4. An explanation as to why you have traded at least 60,000 of these shares for your own personal gain.
5. Why the 5 million shares have been moved from the designated account to an account at the Bank of New York nominees, which is contrary to the terms of the agreement. ... "
....
Battlebridge Group Ltd expects you to remedy these breaches otherwise it shall consider terminating the agreement and seek damages for losses suffered."
"I have been travelling in the past week and therefore unable to reply before now. I am willing to have an amicable discussion to resolves issues; however, while you are using language that incorporates legal threats I cannot envisage an amicable dialogue taking place…"
"…
2. He was happy to talk about the position where we were as regards to the loan. He agreed that the initial £2million advance of the loan should have been followed with the remainder. His reasoning was that he was unsure whether 3DM Worldwide was a pump and dump company and was protecting his client i.e. the one he borrowed the funds from to do the non-recourse loan with us.
3. I said I understood his position but it didn't reflect upon the agreement we had and that he had breached the terms of it.
4. I mentioned that we were willing to pursue this through the Civil Courts and if necessary make a formal complaint to the appropriate authority if advised by our lawyers….
6. When asked he said the remainder of the money was in an Esco account and had not been touched.
7. When asked he denied that he had not traded a single share out of the Phillip's securities account that held the remainder of the Battlebridge stock...
8. His excuse for not contacting me was that he had been contacted by the FSA who were enquiring into this loan agreement and they had told him not to contact us.
9. He said another reason for not forwarding the second part of the loan amount was because we had suspended our stock of 2 weeks and not informed him…"
The Witnesses
"It is frequently very difficult to tell whether a witness is telling the truth or not; and where there is a conflict of evidence such as there was in the present case, reference to the objective facts and documents, to the witness's motives and to the overall probabilities, can be a very great assistance to a judge in ascertaining the truth."
a) Mr Livingstone-Raper struck me as a straight-forward and responsive witness in whose evidence I could place confidence particularly where consistent with the documents.

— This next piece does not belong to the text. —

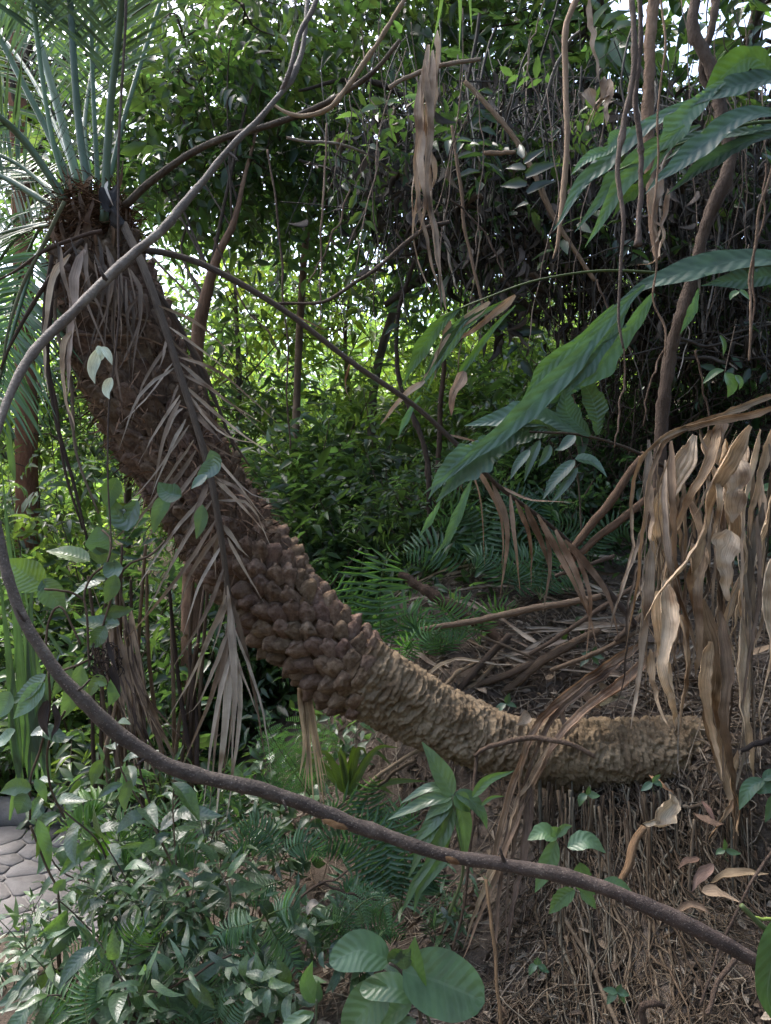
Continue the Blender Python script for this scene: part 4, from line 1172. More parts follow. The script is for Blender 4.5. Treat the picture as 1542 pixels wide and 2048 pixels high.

b) Mr Kelly, on the other hand, struck me as a particularly unsatisfactory and evasive witness, all the more and unconvincing as his evidence was seldom supported by the contemporary material.
£1.69 million
a) Despite numerous demands by Mr Livingtone-Raper in the correspondence for payment of the balance of the loan, at no stage did Mr Kelly ever respond to the effect that the balance was not due because the checks were either incomplete or unsatisfactory. Indeed in his final letter, responding to Mr Livingstone-Raper's detailed reasoning for payment of the balance, there is no suggestion by Mr Kelly that the money was not due, simply that the original agreement was based on an excessive share price.
b) Although it is pleaded that payment of the balance was conditional on these checks, there is not a word of support for that proposition in Mr Kelly's witness statement.
c) The whole concept of a variation to limit the drawdown makes little commercial sense: although the loan sum was to be reduced by 40%, the share capital was to be reduced by only 10% or so and, even more strikingly, the sum secured by the promissory note was to remain at £3.69million.
d) For the sake of completeness, I accept Mr Livingston-Raper's evidence that he was only minded to forebear pressing for the full loan in April because Mr Kelly "held all the cards".
60,000 shares
a) The pleaded case was both that the 60,000 shares formed part of the collateral and "that the 60,000 shares were retained" because the Claimants had failed to pay any interest on the loan.
b) In the further information furnished under CPR Part 18, the Defendants asserted that the shares were used "as security for the hedge position".
c) In his statement Mr Kelly stated "I decided to hold back 60,000 shares pending payment of the interest which Mr Livingstone-Raper had promised at our meeting in May".